A inflação da Argentina em abril foi de 2,7%. Coincidentemente, a mesma inflação anual do Brasil e a mesma inflação a cada dois dias da Venezuela (segundo estimativas do FMI).

Recentemente, em conversa com um dirigente de um banco, comentando sobre a inflação na Argentina, ele me disse: “não existe isso de inflação estável em 20% ao ano. Ou a inflação está subindo deste patamar, e então é explosiva, ou está caindo para níveis civilizados. 20% não é e nunca será uma inflação estável.”

Eu diria que 6% ao ano já não é estável. Neste patamar os agentes já começam a se proteger de uma inflação futura maior, gerando uma inércia difícil de parar. Não existe isso de “um pouco mais de inflação para gerar um pouco mais de crescimento”. Inflação nunca permitiu crescimento sustentável. Pode ter algum efeito de curto prazo, pelas condições monetárias mais frouxas, mas o efeito de longo prazo é deletério. Basta ver a brutal recessão da qual estamos saindo, mesmo com uma inflação de 6% ao longo de todo o governo Dilma, e de 11% em seu último ano.

A inflação desorganiza a economia. Tira a capacidade de planejamento das empresas e das famílias, que passam a olhar apenas o curto prazo. Hoje estamos em situação muito melhor que Argentina e Venezuela, mas isto é circunstancial. O flerte de boa parte dos candidatos à presidência com práticas não ortodoxas não permite pensar que nosso passado inflacionário ficou definitivamente para trás. Se o Estado brasileiro, aos olhos dos credores, perder a capacidade de pagar a sua dívida, só restará a inflação como remédio.

A moeda de um país é a medida de sua seriedade. O Brasil, apesar de tudo, tem hoje uma moeda que preserva seu valor ao longo do tempo. Espero que não coloquemos essa conquista a perder nas próximas eleições.

Diagnóstico errado

Esboço de um “plano econômico” do PT foi publicado hoje no Valor.

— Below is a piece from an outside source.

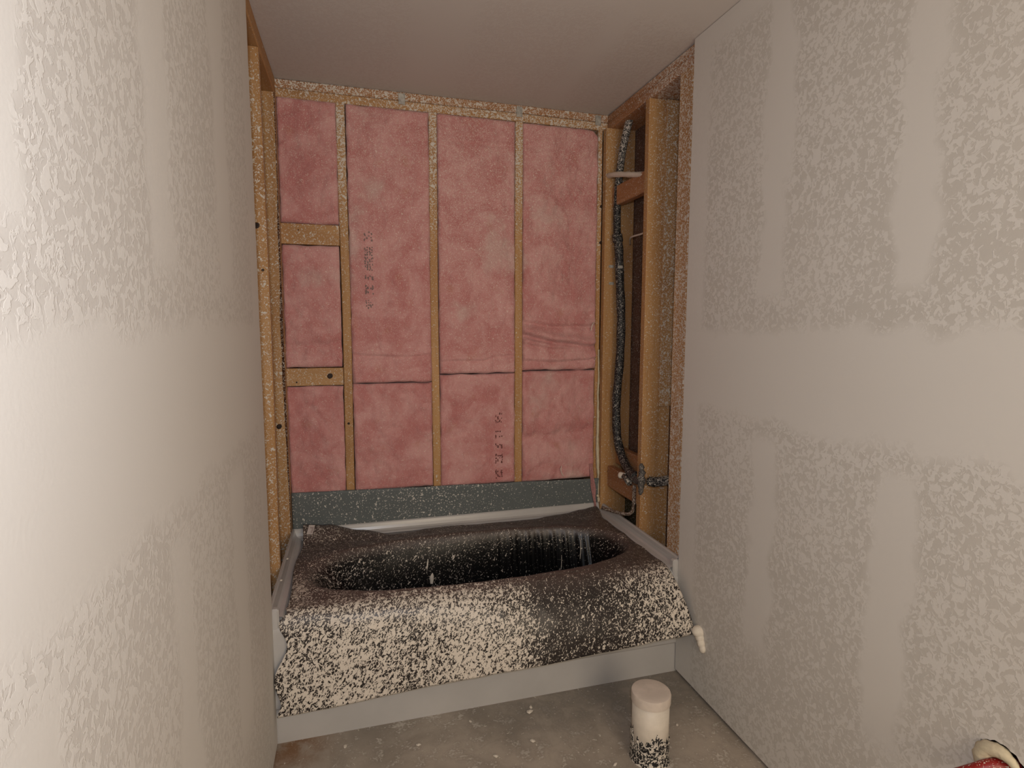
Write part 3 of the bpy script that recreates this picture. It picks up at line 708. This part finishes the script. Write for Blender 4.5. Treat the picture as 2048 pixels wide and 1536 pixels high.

É incrível como, depois de dois anos da mais brutal recessão da história brasileira, os caras vêm com as mesmíssimas ideias que nos levaram para o buraco. Por exemplo, insistir no crédito às famílias como a alavanca que vai “despertar” a economia, em um contexto de alto endividamento.

A ideia de “usar o compulsório” mostra quanto esses caras não entendem como funciona o mercado financeiro. Os bancos não estão emprestando não por falta de funding, mas por falta de tomador! As famílias já estão super endividadas, e não tem mais como tomar empréstimos. Refinanciar para emprestar mais significa aumentar o endividamento das famílias, o que não se daria a um custo baixo. A não ser que os bancos públicos fossem usados para dar crédito “baratinho”, e já vimos onde isso termina.

De como são feitas as notinhas nos jornais

Duas notas políticas de hoje, uma no Estadão, outra no Valor.

Na primeira, Alckmin persegue Temer. Na segunda, Alckmin ignora Temer.

Aprenda: as análises e notas políticas são plantadas nos jornais pelos próprios políticos, de acordo com seus próprios interesses.